Obwohl in Deutschland sehr vieles summiert und dokumentiert wird, bleibt eine wichtige Zahl nahezu im Dunkeln: Wie viele Menschen sehen sich nicht als Mann oder nicht als Frau, obwohl sie die jeweiligen äußeren Merkmale an ihrem Körper tragen? Die Zahlen, die man dazu findet, schwanken zwischen 1000 und 100 000 für die Bundesrepublik. Sie sind immer mit der Einschränkung versehen: Es handelt sich um eine grobe Schätzung.
Auch für die Kirchen waren transsexuelle Menschen lange Zeit ein Thema, das keines war. Christen, die aus ihrem angeborenen Körper herauswollten, traten in der Seelsorge kaum in Erscheinung. Inzwischen wird deutlich, dass Pastor Sebastian Wolfrum etwas angeschoben hat. Seitdem er sich, damals noch Frau, vor der Gemeinde erklärte und sagte, sich als Mann zu fühlen, nehmen sich die Landeskirchen dieser Gruppe verstärkt an. Die Hessische Landeskirche erklärte dazu vor einigen Tagen: „Wir machen uns für Transsexuelle stark.“ Der Akzent wird auch theologisch begründet, wenn es später heißt: „Das gehört zu der Vielfalt, in der Gott uns geschaffen hat.“
Die moderne Theologie sei wesentlich weiter
Der Theologe Gerhard Schreiber hält es für einen großen Fehler, dass transsexuellen Menschen (ebenso wie Homosexuelle) über Jahrzehnte hinweg eine psychische Störung unterstellt wurde und sogar versucht wurde, sie heilen zu wollen. Die moderne Theologie sei wesentlich weiter, ergänzt Schreiber, sie sei auf Vielfalt hin (Diversität) orientiert. Unnormales gebe es nicht, da jede Form von Leben ein Teil der Schöpfung ist. „Jeder Mensch ist – unabhängig von seiner Kennzeichnung – ein Ebenbild Gottes“, sagt Schreiber.

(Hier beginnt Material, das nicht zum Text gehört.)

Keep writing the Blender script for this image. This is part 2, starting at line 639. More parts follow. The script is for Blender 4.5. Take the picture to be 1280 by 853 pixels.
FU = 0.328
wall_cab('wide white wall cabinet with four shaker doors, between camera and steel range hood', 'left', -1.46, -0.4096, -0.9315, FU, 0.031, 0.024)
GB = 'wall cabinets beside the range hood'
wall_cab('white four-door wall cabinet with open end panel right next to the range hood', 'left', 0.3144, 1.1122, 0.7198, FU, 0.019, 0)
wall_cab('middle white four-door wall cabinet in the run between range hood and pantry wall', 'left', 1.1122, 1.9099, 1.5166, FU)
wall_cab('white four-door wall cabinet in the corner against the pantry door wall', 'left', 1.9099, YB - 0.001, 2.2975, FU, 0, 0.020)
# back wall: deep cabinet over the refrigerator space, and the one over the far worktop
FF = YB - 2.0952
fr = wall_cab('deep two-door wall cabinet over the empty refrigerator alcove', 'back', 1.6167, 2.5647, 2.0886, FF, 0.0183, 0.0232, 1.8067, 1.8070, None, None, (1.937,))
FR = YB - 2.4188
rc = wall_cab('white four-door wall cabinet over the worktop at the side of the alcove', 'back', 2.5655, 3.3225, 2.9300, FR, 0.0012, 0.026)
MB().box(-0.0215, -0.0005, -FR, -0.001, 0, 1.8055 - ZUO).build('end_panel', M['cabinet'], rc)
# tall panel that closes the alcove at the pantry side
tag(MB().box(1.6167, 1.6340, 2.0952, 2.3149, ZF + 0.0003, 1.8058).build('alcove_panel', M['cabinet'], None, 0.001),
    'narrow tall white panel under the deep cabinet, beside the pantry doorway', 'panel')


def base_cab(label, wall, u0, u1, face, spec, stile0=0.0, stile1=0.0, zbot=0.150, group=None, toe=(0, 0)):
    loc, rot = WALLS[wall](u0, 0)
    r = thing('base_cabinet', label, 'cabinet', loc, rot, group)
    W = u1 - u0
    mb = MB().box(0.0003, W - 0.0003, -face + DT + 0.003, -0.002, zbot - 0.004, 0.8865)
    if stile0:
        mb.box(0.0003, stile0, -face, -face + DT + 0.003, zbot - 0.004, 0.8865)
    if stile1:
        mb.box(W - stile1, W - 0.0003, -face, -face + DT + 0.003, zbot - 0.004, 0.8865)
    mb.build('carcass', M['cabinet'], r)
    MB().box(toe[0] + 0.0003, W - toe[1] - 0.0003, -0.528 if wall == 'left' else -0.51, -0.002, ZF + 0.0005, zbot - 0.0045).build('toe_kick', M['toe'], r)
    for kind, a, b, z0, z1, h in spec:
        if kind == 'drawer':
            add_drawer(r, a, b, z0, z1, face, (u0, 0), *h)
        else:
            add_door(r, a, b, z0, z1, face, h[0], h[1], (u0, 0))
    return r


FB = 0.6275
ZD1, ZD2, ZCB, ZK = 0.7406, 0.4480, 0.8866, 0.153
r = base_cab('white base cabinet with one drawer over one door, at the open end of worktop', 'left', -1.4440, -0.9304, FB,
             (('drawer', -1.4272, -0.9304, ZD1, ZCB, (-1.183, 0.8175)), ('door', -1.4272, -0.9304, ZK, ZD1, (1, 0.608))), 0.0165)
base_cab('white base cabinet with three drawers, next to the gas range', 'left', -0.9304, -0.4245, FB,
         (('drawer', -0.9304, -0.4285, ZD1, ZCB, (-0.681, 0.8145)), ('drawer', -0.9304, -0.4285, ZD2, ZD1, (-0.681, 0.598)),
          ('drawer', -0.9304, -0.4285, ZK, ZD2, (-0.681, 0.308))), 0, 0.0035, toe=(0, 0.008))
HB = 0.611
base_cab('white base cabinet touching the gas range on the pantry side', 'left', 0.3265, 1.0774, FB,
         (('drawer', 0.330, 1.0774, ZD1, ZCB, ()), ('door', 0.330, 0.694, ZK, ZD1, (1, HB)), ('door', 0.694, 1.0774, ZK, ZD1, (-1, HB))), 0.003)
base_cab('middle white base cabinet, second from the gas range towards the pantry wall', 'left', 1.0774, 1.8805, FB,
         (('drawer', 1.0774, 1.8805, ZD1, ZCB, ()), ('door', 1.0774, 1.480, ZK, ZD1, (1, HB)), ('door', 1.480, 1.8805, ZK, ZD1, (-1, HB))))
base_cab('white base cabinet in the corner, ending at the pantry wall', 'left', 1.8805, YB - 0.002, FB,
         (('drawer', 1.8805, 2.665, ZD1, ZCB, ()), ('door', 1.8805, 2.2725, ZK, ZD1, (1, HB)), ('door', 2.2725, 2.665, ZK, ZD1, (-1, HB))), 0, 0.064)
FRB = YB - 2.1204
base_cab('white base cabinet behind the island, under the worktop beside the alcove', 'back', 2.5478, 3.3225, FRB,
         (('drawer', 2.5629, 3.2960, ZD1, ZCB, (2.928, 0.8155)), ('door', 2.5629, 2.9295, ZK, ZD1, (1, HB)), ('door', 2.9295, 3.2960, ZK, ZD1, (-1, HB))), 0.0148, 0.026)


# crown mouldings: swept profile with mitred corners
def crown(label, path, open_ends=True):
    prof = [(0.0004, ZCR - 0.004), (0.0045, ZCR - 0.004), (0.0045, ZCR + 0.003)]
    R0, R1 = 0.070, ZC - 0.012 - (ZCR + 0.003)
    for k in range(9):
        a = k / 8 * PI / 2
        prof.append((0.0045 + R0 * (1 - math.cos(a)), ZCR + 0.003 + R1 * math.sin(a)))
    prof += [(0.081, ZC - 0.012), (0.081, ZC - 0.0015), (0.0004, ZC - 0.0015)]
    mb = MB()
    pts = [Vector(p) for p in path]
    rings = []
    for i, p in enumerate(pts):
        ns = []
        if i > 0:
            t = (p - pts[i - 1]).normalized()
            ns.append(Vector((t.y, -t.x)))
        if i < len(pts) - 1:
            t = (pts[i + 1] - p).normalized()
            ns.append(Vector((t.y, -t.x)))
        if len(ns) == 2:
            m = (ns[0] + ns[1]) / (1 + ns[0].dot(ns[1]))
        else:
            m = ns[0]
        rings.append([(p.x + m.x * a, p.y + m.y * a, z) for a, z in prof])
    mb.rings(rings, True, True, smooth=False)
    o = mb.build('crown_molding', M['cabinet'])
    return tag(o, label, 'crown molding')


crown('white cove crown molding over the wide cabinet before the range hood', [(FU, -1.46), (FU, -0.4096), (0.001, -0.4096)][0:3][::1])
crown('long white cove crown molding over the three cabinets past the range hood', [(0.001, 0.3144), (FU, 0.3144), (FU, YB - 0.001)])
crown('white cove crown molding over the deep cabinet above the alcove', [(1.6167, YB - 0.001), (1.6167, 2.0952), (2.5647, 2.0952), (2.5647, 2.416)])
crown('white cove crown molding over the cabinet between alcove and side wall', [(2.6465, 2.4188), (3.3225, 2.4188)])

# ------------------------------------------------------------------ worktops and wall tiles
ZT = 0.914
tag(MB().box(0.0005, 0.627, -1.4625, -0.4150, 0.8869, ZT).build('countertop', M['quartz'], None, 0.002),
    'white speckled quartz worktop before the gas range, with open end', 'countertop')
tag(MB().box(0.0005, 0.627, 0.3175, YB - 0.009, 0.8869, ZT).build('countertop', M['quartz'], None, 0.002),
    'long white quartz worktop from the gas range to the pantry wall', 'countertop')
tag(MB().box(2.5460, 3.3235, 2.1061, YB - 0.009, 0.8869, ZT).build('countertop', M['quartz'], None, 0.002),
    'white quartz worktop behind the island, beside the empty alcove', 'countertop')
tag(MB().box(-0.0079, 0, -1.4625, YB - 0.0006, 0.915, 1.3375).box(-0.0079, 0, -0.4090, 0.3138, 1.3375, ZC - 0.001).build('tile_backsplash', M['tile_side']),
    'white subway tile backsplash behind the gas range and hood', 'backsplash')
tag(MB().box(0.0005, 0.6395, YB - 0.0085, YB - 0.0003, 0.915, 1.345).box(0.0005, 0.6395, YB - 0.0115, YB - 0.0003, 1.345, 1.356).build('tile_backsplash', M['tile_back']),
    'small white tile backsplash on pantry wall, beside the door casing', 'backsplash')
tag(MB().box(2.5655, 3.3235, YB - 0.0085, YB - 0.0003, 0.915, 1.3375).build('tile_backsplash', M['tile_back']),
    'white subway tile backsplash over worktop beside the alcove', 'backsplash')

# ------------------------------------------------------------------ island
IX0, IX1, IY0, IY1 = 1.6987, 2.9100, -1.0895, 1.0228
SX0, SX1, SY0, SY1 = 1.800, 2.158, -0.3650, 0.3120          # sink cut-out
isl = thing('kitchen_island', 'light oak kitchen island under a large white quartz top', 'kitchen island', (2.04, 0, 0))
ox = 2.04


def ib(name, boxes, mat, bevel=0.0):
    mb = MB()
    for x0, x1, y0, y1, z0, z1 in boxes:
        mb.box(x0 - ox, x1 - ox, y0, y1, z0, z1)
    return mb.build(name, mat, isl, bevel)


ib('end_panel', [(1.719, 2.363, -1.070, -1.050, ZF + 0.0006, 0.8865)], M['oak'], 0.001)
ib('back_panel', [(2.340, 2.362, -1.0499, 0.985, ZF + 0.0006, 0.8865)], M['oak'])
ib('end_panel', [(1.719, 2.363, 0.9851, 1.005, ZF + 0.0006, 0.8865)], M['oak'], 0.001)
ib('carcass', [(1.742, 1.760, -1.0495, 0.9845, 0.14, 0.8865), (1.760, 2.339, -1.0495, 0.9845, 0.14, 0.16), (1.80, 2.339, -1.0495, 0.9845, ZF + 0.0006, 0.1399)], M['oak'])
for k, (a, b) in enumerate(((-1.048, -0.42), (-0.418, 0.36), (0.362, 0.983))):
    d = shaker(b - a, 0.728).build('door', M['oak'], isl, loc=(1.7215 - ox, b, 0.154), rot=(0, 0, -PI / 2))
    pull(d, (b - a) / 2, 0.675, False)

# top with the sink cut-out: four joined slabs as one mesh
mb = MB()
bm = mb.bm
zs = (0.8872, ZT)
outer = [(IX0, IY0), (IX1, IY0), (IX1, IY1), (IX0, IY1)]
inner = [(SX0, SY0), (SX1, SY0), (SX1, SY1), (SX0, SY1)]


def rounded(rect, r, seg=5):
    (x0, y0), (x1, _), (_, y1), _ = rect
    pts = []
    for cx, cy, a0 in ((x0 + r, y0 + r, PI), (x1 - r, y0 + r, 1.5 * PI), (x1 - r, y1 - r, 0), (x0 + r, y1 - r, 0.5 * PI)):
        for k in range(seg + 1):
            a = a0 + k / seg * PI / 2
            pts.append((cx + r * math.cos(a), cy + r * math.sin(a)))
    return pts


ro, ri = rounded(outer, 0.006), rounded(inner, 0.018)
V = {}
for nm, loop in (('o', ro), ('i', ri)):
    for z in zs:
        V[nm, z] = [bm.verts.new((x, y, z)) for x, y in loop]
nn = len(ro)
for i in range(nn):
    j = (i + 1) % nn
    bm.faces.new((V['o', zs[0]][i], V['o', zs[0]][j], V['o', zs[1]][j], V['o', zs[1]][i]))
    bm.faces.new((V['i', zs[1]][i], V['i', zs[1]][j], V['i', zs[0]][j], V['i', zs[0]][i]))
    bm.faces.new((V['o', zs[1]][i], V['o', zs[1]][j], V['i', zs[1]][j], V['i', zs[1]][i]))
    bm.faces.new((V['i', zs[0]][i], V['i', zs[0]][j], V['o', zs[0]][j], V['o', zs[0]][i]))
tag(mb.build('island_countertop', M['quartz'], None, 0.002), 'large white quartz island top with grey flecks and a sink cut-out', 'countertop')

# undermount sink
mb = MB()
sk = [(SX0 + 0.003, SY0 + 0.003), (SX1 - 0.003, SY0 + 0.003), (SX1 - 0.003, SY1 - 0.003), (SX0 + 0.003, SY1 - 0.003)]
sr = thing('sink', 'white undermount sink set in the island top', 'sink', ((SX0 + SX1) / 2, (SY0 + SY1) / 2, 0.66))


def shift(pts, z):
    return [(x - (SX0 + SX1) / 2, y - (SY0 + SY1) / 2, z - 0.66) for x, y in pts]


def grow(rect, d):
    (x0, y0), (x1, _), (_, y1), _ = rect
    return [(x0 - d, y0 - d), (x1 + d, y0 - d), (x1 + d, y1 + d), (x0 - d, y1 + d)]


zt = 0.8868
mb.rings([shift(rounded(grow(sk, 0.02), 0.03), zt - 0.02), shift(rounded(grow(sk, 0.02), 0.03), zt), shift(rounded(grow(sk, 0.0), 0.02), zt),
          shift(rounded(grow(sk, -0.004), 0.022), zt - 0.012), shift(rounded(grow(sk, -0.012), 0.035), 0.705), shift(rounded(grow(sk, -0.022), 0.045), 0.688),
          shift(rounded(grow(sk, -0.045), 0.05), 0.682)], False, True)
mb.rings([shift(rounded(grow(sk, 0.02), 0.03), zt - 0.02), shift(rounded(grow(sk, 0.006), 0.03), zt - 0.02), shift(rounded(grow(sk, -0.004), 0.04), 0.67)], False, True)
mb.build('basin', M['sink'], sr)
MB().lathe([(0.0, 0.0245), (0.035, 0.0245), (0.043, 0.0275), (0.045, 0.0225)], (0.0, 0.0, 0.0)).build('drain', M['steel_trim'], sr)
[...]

Im Detail führt das freilich zu ganz neuen Fragen, die bisher niemand bedacht hat. Ein Beispiel beleuchtet dies: Im evangelischen Gottesdienst werden regelmäßig Psalmen gebetet, und zwar im Wechsel zwischen Männern und Frauen. Diese alte Praxis müsse man hinterfragen, schlägt der hessische Pfarrer Gernot Bach-Leucht an. Fallen die Psalmen dann zukünftig aus?
Auch manche Auslegung des Alten Testaments wird man zukünftig überprüfen. Sie scheinen im Licht der Diversität als nicht mehr korrekt. Da sind zum Beispiel Adam und Eva, die zu den bekanntesten Gestalten der Bibel gehören. Von ihnen heißt es: „Gott schuf sie als Mann und Frau.“ Demnach waren sie leicht und eindeutig zu unterscheiden, wie das auch Tausende Bilder nahelegen. Die Theologin Anne Kampf hält diese Übersetzung für falsch, sie schreibt: „Ein Blick ins Hebräische lohnt sich, da steht nämlich: „Gott schuf sie männlich und weiblich“. Zwischen beiden sind dann Übergänge und Schattierungen möglich. Zum Beispiel als transsexuelle Menschen.